Writer Elmore Leonard died Tuesday at the age of 87. The popular novelist left 10 Rules of Writing. Most of these don’t apply to web content, frankly, or at least not to the content for websites designed to represent businesses and organizations. If your business site’s homepage begins with, “It was a dark and stormy night,” you have more problems than can be dealt with in a list of ten rules.
However, Leonard’s rule 10, “Try to leave out the part that readers tend to skip,” is excellent advice for web content.
Website owners often want to lead with a mission statement or a recitation of the awards they’ve won. In general, your readers don’t care. Most of the time, people have come to your website because of their needs and wants, not because they happen to be curious about your company. As a general rule, people visiting your website have a question they want answered, and they will skim till they find the information they need to answer the question, at which point they will read.
I’m writing at the moment for a construction company specializing in geothermal technology. People arriving at their website will want to know what geothermal is, whether it can save them money, whether the company does a good job, and how to get in touch with them. Pretty self-centered, right?
Readers get to be self-centered. Websites, therefore, don’t.

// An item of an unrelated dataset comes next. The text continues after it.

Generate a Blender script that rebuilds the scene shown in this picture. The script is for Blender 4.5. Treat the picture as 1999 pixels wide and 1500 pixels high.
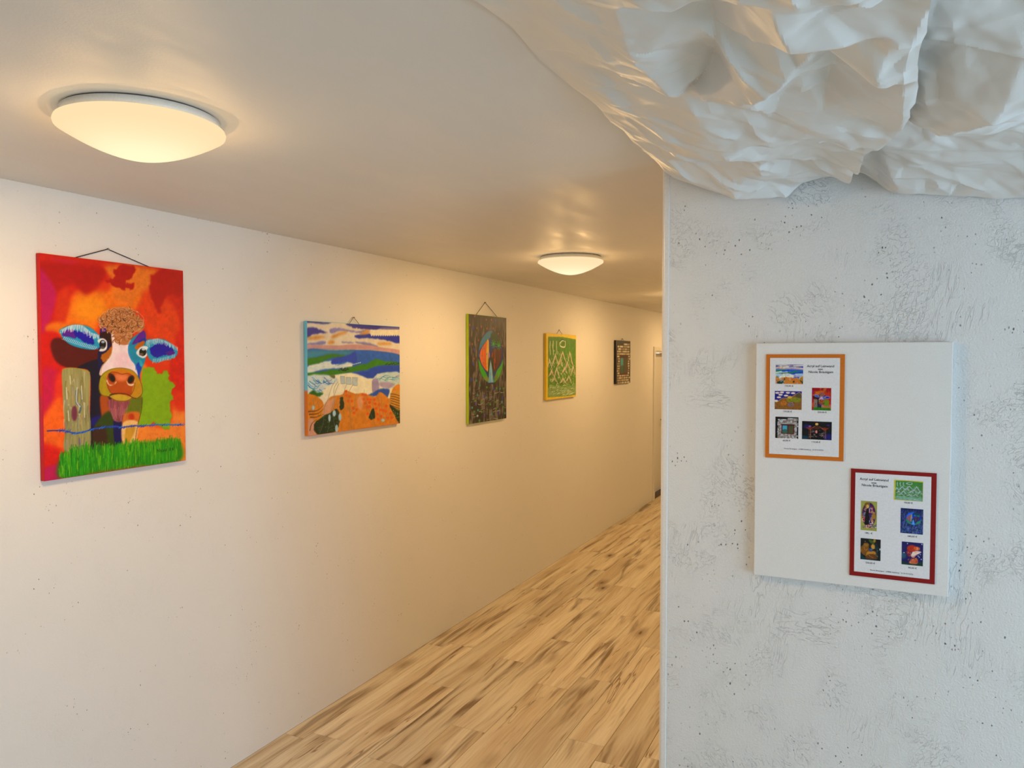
import bpy, bmesh, math, random
import numpy as np
from mathutils import Vector, Matrix
from mathutils.geometry import delaunay_2d_cdt
from mathutils.bvhtree import BVHTree

for _o in list(bpy.data.objects): bpy.data.objects.remove(_o)
SC = bpy.context.scene
COL = SC.collection

# ------------------------------------------------------------------ camera
CAM_H = 1.88
yaw, pitch = 0.44425, 0.034653
fwd = Vector((-math.sin(yaw)*math.cos(pitch), math.cos(yaw)*math.cos(pitch), -math.sin(pitch)))
rgt = Vector((math.cos(yaw), math.sin(yaw), 0))
upv = rgt.cross(fwd)
cd = bpy.data.cameras.new('camera'); cd.sensor_width = 36; cd.lens = 36*1500/1999
cd.clip_start = 0.02
cam = bpy.data.objects.new('camera', cd); COL.objects.link(cam)
cam.matrix_world = Matrix(((rgt.x, upv.x, -fwd.x, 0), (rgt.y, upv.y, -fwd.y, 0), (rgt.z, upv.z, -fwd.z, CAM_H), (0, 0, 0, 1)))
SC.camera = cam

# ------------------------------------------------------------------ daylight and exposure
SKY_STRENGTH = 9.8
SKY_COLOR = (0.59, 0.79, 1.0)
LAMP_WATT = 6.4           # each of the small light sources inside a ceiling light
LAMP_COLOR = (1.0, 0.61, 0.25)
SC.view_settings.view_transform = 'Standard'; SC.view_settings.look = 'None'
SC.view_settings.exposure = -0.22; SC.view_settings.gamma = 1.0
SC.view_settings.use_curve_mapping = False
W = bpy.data.worlds.new('overcast_sky'); SC.world = W; W.use_nodes = True
bg = W.node_tree.nodes['Background']; bg.inputs[0].default_value = SKY_COLOR + (1,); bg.inputs[1].default_value = SKY_STRENGTH

# room dimensions (metres): corridor runs along +Y, camera stands at the origin
XL = -2.65        # left wall face
H = 2.477         # ceiling
YF = 2.33         # face of the wall that carries the white board
XC = -0.600       # left corner of that wall = right side of the corridor
XR = 3.05         # window wall
YB = -3.0         # back wall
YE = 12.0         # end of the corridor
WY0, WY1, WZ0, WZ1 = -0.75, 1.9, 0.25, 2.25    # window opening

pl = bpy.data.lights.new('window_daylight', 'AREA'); pl.shape = 'RECTANGLE'
pl.size = WZ1-WZ0; pl.size_y = WY1-WY0; pl.cycles.is_portal = True
plo = bpy.data.objects.new('window_daylight', pl); COL.objects.link(plo)
plo.location = (XR+0.26, (WY0+WY1)/2, (WZ0+WZ1)/2); plo.rotation_euler = (0, math.pi/2, 0)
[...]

Here are some more things people skip:
- terms and policies
- banner ads
- privacy notices
- disclaimers
- paragraphs studded with phrases like “with regard to” and “in terms of”
- most sales pitches
There are some things that most people will skip — but which your customers are likely to read. For example, your “About Us” page will probably be read by only about 10% of your visitors (more if you offer a service for which trust is the essential selling point; fewer if you sell a product), but that 10% is probably thinking actively about buying from you. Your “About Us” page gets skipped a lot, but it’s important for the people who read it, and for your business.
The same is true for ads and sales pitches. Most people may skip them, but people who are ready to buy may read them carefully. Do a good job with them.
There are even things that your visitors may skip but which are important for search engines. If you’re a CPG manufacturer, your human visitors may never look at your physical address, but it can have SEO benefits to include it. Site maps, too, are good for search engines. If visitors can’t find their way around your website without a site map, though, you need a new website.
With those caveats, you’re probably best off not writing the stuff people skip. If you must, keep them off the homepage. A visitor who has had to wade through your privacy policy and personal bio in order to find your shipping rates will not like you or your products any more by the time he or she gets to those rates.